According to the CPSC, firework accidents rarely result in death, but it does happen. In 2014, a total of 11 people died from firework mishaps -- four victims died in house fires related to fireworks, and seven died from "direct impact" of fireworks.
- "46-year-old male was making homemade smoke bombs w/sugar & sodium nitrate & pan ignited."
- "9-year-old female with thermal burns to both legs after a firework was thrown and bounced off a power line."
- "35-year-old male presents firecracker exploding in his left eye about 2 hours ago, feels like something in eye."
- "54-year-old male attempting to relight a type H reloadable aerial shell mortar when first lighting didn't work, shell exploded in hands."
The CPSC's data shows that most firework injury victims are male (74 percent). Children younger than 15 account for well over a third of all fireworks injuries.
At the population level, the overall rate of fireworks injury hasn't changed much over the years. In 1977, for instance, there were about 3.8 fireworks injuries for every 100,000 people in the United States. In 2015, the rate was 3.7 per 100,000.
However, the American Pyrotechnics Association, a trade group for the fireworks industry, points out that the overall use of fireworks has become far more common since 1977. They point to Federal Trade Commission statistics showing that the annual number of fireworks imported from overseas rose from 29 million pounds in 1976 to 285 million pounds last year.

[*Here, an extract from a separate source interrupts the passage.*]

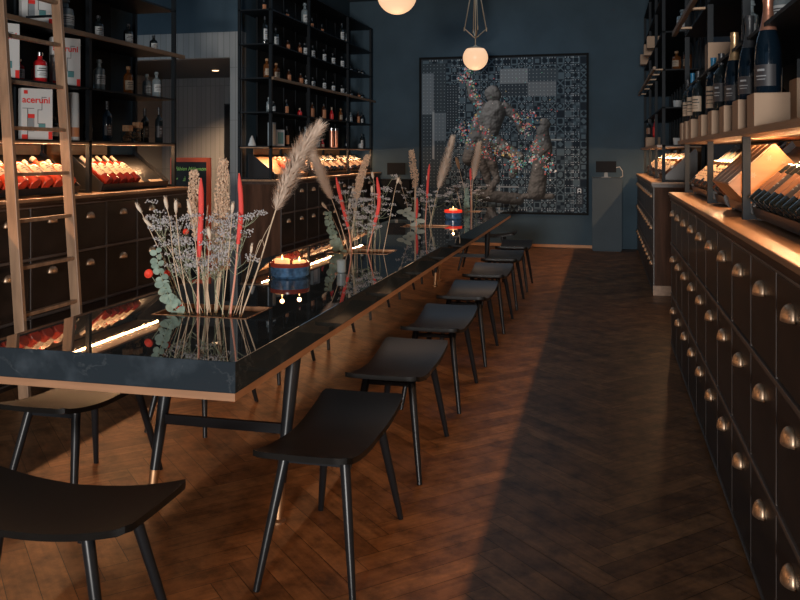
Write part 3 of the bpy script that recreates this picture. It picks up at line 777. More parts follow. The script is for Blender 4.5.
# ---------------------------------------------------------------- chalkboard and bench in the side passage
cb = thing('chalkboard_sign', 'standing chalkboard with red frame and green handwriting beside the left shelving', 'chalkboard', (-4.30, 8.1, 0))
MB().box(-.19, .19, -.006, .006, .10, 1.38).build('slate_panel', M['chalk'], cb)
f = MB()
for a in ((-.235,-.19,0,1.42),(.19,.235,0,1.42),(-.19,.19,1.375,1.42),(-.19,.19,.06,.105)): f.box(a[0], a[1], -.014, .014, a[2], a[3])
f.build('red_frame', M['redframe'], cb, bevel=.002)
MB().tube([(0, .014, 1.30), (0, .32, .012)], .012, 8).build('rear_prop', M['redframe'], cb, True)
R90 = (radians(90), 0, 0)
text('F\u00e1bien M\u00e9lomont', .054, M['chalkgreen'], cb, (-.185, -.0072, 1.285), R90, shear=.35, bold=.0012)
text('\u2022   \u00e0 Yx', .075, M['chalkgreen'], cb, (-.18, -.0072, 1.17), R90, shear=.35)
text('rosens', .075, M['chalkgreen'], cb, (-.18, -.0072, 1.06), R90, shear=.35)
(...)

Given that the amount of fireworks Americans consume has risen tenfold, the rate of injuries per fireworks consumed has plummeted since the 1970s.
A 2012 Politifact investigation notes that this isn't an accident: Starting in the 1970s, the Consumer Product Safety Commission began setting federal safety standards for fireworks, and in the ’80s it began inspecting and testing imported fireworks for safety.